▶ [GIVEN EXERCISE] Copy out each line in the material below that has the word "picture".

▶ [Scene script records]
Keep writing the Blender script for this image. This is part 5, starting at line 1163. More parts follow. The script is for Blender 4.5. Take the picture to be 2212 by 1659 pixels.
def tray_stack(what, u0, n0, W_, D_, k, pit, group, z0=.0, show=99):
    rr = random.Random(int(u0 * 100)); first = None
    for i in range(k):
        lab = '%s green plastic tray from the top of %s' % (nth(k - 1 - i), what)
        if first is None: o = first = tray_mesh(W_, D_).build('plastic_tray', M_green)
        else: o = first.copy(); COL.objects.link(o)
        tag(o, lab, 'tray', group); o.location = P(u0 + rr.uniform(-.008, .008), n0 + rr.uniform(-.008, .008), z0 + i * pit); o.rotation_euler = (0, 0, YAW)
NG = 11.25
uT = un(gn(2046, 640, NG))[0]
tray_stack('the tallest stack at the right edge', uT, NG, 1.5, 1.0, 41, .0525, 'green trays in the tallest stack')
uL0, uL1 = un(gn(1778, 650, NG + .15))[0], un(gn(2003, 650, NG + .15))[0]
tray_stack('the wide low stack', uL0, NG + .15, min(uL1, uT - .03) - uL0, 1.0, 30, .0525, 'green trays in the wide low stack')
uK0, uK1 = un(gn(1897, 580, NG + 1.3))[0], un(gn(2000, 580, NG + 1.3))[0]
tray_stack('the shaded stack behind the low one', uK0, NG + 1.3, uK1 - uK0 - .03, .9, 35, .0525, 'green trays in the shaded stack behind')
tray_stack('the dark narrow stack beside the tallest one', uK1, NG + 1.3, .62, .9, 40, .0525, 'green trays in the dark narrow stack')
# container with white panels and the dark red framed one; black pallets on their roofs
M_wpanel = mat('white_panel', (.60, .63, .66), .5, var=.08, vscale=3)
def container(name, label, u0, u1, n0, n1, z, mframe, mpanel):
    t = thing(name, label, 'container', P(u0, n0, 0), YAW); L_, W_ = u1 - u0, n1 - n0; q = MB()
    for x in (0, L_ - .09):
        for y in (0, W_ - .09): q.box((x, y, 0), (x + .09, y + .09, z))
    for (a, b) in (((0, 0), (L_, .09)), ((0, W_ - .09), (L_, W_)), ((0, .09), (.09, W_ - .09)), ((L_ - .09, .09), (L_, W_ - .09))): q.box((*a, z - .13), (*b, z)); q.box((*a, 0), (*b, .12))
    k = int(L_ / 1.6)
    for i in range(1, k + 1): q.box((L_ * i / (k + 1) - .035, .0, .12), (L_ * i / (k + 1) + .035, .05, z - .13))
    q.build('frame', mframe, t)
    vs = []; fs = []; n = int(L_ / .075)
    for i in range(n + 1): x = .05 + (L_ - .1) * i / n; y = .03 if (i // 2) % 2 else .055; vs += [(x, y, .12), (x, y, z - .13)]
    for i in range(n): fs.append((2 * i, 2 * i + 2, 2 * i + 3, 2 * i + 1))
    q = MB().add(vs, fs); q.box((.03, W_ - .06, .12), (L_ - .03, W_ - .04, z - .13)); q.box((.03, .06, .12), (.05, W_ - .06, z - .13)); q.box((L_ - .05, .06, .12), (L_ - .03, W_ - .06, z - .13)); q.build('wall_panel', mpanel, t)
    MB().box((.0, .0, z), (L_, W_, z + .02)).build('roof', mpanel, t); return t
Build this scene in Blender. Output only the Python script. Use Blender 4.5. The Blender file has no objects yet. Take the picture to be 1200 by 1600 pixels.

▶ [FULL ANSWER]
Keep writing the Blender script for this image. This is part 5, starting at line 1163. More parts follow. The script is for Blender 4.5. Take the picture to be 2212 by 1659 pixels.
Build this scene in Blender. Output only the Python script. Use Blender 4.5. The Blender file has no objects yet. Take the picture to be 1200 by 1600 pixels.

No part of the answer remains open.